Venue: Wivenhoe Library, 104/6 High Street, Wivenhoe, Colchester, CO7 9AB
Date and time: Wednesday 8th June, 7.00pm
Tickets: £8 / £7 concessions (Students, Under 27s and Jobseekers)
Box Office: Book online or via Mercury Theatre 01206 573948 (10am – 8pm Tuesday to Saturday)
“Never thought he would miss the mud: the gleaming, slickness of it. The slap and suck at the turning of the tide; its rich, bird-shit stink after a hot day and a couple of pints at the Rose. Or the green-blue-yellow hues that marked the changes in the light, as the days and seasons marched over the village and the river. And now, just snow. Endless snow.”

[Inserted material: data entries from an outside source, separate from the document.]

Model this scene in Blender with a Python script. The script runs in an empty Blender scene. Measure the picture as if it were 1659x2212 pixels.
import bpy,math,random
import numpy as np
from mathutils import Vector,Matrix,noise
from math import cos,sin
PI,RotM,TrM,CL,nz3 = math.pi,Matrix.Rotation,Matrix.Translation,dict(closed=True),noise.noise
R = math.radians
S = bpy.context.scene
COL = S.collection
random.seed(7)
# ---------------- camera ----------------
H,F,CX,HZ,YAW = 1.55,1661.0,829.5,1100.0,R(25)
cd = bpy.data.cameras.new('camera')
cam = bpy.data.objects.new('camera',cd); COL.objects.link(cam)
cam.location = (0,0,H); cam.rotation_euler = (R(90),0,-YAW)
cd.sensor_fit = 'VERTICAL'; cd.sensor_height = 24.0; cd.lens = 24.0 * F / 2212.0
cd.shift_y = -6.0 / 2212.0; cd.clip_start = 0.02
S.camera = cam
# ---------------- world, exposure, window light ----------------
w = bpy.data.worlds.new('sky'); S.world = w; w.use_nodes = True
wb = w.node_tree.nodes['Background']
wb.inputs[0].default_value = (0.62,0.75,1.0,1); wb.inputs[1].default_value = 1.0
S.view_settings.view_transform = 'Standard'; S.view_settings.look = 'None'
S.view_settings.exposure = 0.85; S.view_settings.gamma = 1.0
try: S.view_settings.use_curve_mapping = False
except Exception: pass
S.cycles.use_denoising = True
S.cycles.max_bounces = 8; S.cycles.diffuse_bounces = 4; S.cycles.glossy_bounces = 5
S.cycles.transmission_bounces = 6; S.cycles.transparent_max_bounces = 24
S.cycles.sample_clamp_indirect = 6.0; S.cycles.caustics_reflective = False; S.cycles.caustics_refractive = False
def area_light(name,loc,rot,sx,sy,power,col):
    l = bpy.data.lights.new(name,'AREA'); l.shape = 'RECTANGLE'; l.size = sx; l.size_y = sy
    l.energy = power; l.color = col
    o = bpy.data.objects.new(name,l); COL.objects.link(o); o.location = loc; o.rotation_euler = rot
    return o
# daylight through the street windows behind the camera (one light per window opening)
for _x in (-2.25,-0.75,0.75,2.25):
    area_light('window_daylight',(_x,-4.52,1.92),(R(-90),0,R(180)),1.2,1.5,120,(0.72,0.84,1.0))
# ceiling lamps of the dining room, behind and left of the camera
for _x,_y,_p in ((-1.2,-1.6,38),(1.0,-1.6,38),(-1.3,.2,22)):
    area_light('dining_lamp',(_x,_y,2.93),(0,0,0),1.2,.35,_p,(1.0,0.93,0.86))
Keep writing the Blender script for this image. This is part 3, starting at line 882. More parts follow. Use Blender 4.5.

A young man is found brutally murdered in the middle of the snowed-in village of Wivenhoe. Over his body stands another man, axe in hand. The gathered villagers must deal with the consequences of an act that no-one tried to stop.
Wivenhoe is a haunting novel set in an alternate present, in a world that is slowing waking up to the fact that it is living through an environmental disaster. Taking place over twenty-four hours and told through the voices of a mother and her adult son, we see how one small community reacts to social breakdown and isolation.
Samuel Fisher imagines a world, not unlike our own, struck down and on the edge of survival. Tense, poignant, and set against a dramatic landscape, Wivenhoe asks the question: if society as we know it is lost, what would we strive to save? At what point will we admit complicity in our own destruction?
Buy a copy of Wivenhoe from bookshop.org
Samuel Fisher is a writer, bookseller and publisher. His debut novel, The Chameleon (Salt, 2018) was longlisted for the Desmond Elliot Prize, shortlisted for the Collyer Bristow Prize and won the Betty Trask in 2019. He co-owns Burley Fisher Books in Hackney and is a director of Peninsula Press.